» **What to produce**: In the copy, keep every record exact and leave out all images.

## Begin Data rows

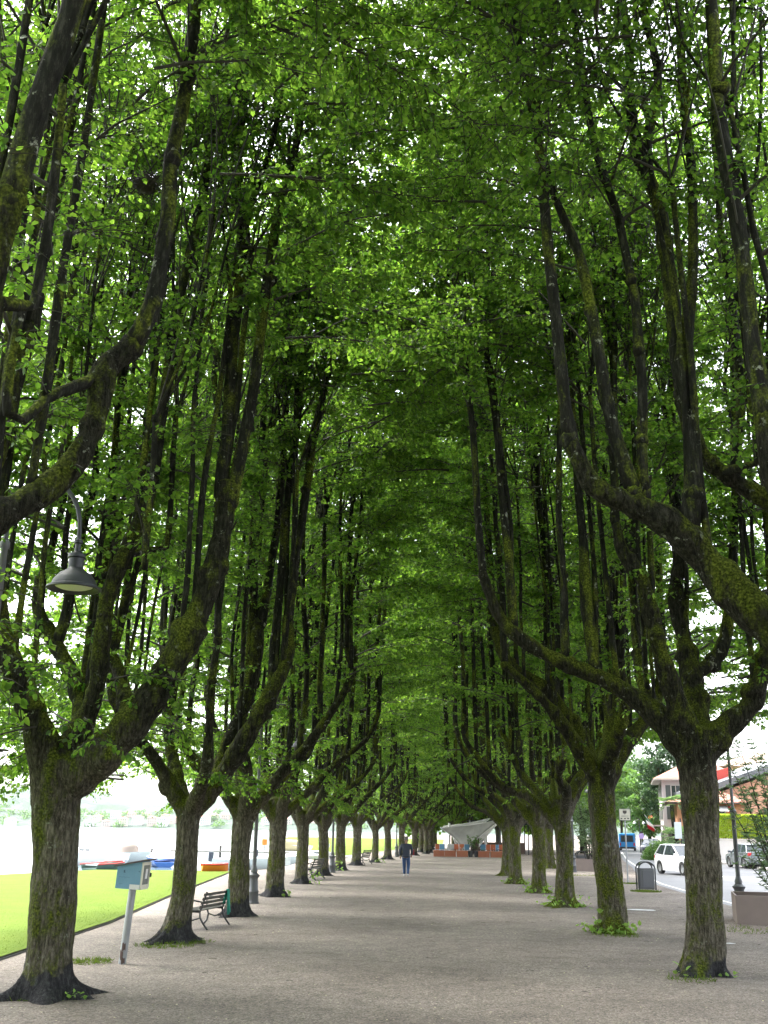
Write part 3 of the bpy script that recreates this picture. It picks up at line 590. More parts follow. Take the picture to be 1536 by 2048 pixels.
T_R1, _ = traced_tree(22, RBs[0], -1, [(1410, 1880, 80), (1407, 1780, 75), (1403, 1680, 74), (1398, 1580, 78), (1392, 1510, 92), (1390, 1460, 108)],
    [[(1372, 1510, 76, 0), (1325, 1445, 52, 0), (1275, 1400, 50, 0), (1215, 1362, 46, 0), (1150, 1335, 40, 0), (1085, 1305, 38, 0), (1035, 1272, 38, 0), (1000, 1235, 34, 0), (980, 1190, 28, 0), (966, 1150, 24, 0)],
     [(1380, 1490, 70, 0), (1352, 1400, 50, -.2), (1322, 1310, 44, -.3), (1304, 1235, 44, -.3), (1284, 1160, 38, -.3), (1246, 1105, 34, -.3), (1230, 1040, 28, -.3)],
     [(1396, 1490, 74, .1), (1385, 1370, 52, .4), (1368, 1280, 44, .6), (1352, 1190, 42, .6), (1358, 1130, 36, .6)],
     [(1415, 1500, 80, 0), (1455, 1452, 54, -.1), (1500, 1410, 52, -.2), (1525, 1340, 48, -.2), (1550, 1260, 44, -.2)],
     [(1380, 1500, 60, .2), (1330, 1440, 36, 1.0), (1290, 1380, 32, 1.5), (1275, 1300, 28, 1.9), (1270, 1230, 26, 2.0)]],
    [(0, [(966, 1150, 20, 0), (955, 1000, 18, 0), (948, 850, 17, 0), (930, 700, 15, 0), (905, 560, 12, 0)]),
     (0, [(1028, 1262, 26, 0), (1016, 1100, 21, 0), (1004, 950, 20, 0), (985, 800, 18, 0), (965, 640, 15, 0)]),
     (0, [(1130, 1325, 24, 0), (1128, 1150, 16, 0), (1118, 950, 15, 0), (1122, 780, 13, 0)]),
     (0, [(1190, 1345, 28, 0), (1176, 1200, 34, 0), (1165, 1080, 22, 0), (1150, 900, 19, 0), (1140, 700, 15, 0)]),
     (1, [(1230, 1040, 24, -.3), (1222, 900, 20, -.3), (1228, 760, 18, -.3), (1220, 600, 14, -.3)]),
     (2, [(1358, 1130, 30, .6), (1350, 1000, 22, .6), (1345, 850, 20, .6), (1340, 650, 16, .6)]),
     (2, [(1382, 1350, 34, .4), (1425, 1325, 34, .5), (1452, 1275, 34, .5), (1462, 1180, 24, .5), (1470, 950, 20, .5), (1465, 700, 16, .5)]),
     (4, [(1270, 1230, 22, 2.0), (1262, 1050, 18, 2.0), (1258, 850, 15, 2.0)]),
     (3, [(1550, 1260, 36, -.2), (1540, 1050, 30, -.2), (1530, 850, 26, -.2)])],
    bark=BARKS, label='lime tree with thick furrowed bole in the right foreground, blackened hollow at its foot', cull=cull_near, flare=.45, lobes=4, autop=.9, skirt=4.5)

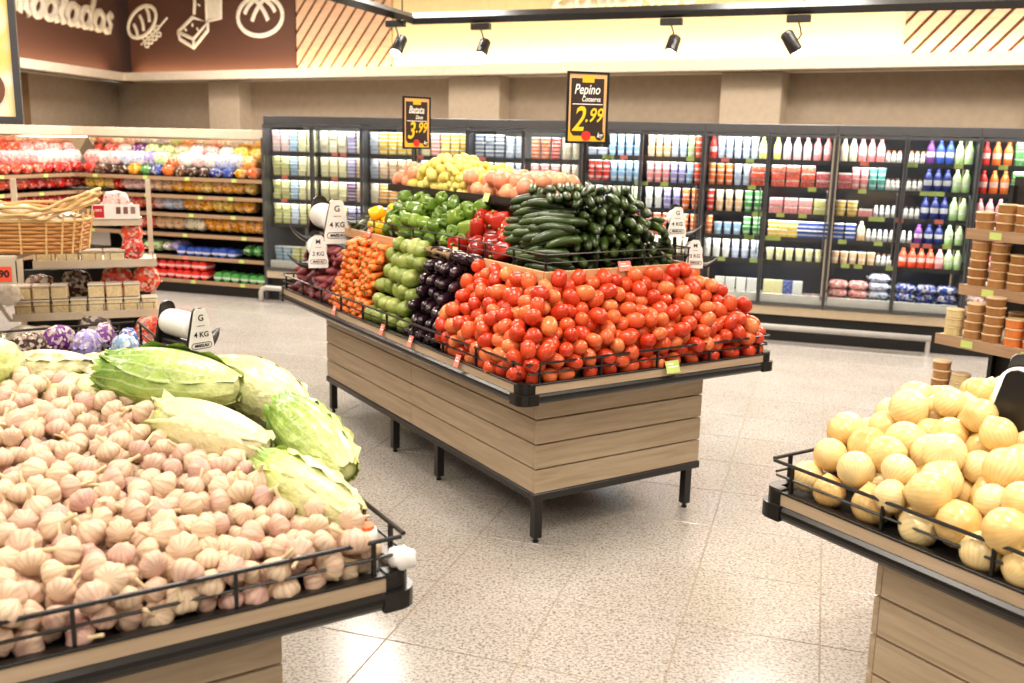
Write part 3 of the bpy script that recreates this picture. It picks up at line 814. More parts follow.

## End Data rows

» **Expected output**:
Write part 3 of the bpy script that recreates this picture. It picks up at line 590. More parts follow. Take the picture to be 1536 by 2048 pixels.
T_R1, _ = traced_tree(22, RBs[0], -1, [(1410, 1880, 80), (1407, 1780, 75), (1403, 1680, 74), (1398, 1580, 78), (1392, 1510, 92), (1390, 1460, 108)],
    [[(1372, 1510, 76, 0), (1325, 1445, 52, 0), (1275, 1400, 50, 0), (1215, 1362, 46, 0), (1150, 1335, 40, 0), (1085, 1305, 38, 0), (1035, 1272, 38, 0), (1000, 1235, 34, 0), (980, 1190, 28, 0), (966, 1150, 24, 0)],
     [(1380, 1490, 70, 0), (1352, 1400, 50, -.2), (1322, 1310, 44, -.3), (1304, 1235, 44, -.3), (1284, 1160, 38, -.3), (1246, 1105, 34, -.3), (1230, 1040, 28, -.3)],
     [(1396, 1490, 74, .1), (1385, 1370, 52, .4), (1368, 1280, 44, .6), (1352, 1190, 42, .6), (1358, 1130, 36, .6)],
     [(1415, 1500, 80, 0), (1455, 1452, 54, -.1), (1500, 1410, 52, -.2), (1525, 1340, 48, -.2), (1550, 1260, 44, -.2)],
     [(1380, 1500, 60, .2), (1330, 1440, 36, 1.0), (1290, 1380, 32, 1.5), (1275, 1300, 28, 1.9), (1270, 1230, 26, 2.0)]],
    [(0, [(966, 1150, 20, 0), (955, 1000, 18, 0), (948, 850, 17, 0), (930, 700, 15, 0), (905, 560, 12, 0)]),
     (0, [(1028, 1262, 26, 0), (1016, 1100, 21, 0), (1004, 950, 20, 0), (985, 800, 18, 0), (965, 640, 15, 0)]),
     (0, [(1130, 1325, 24, 0), (1128, 1150, 16, 0), (1118, 950, 15, 0), (1122, 780, 13, 0)]),
     (0, [(1190, 1345, 28, 0), (1176, 1200, 34, 0), (1165, 1080, 22, 0), (1150, 900, 19, 0), (1140, 700, 15, 0)]),
     (1, [(1230, 1040, 24, -.3), (1222, 900, 20, -.3), (1228, 760, 18, -.3), (1220, 600, 14, -.3)]),
     (2, [(1358, 1130, 30, .6), (1350, 1000, 22, .6), (1345, 850, 20, .6), (1340, 650, 16, .6)]),
     (2, [(1382, 1350, 34, .4), (1425, 1325, 34, .5), (1452, 1275, 34, .5), (1462, 1180, 24, .5), (1470, 950, 20, .5), (1465, 700, 16, .5)]),
     (4, [(1270, 1230, 22, 2.0), (1262, 1050, 18, 2.0), (1258, 850, 15, 2.0)]),
     (3, [(1550, 1260, 36, -.2), (1540, 1050, 30, -.2), (1530, 850, 26, -.2)])],
    bark=BARKS, label='lime tree with thick furrowed bole in the right foreground, blackened hollow at its foot', cull=cull_near, flare=.45, lobes=4, autop=.9, skirt=4.5)

Write part 3 of the bpy script that recreates this picture. It picks up at line 814. More parts follow.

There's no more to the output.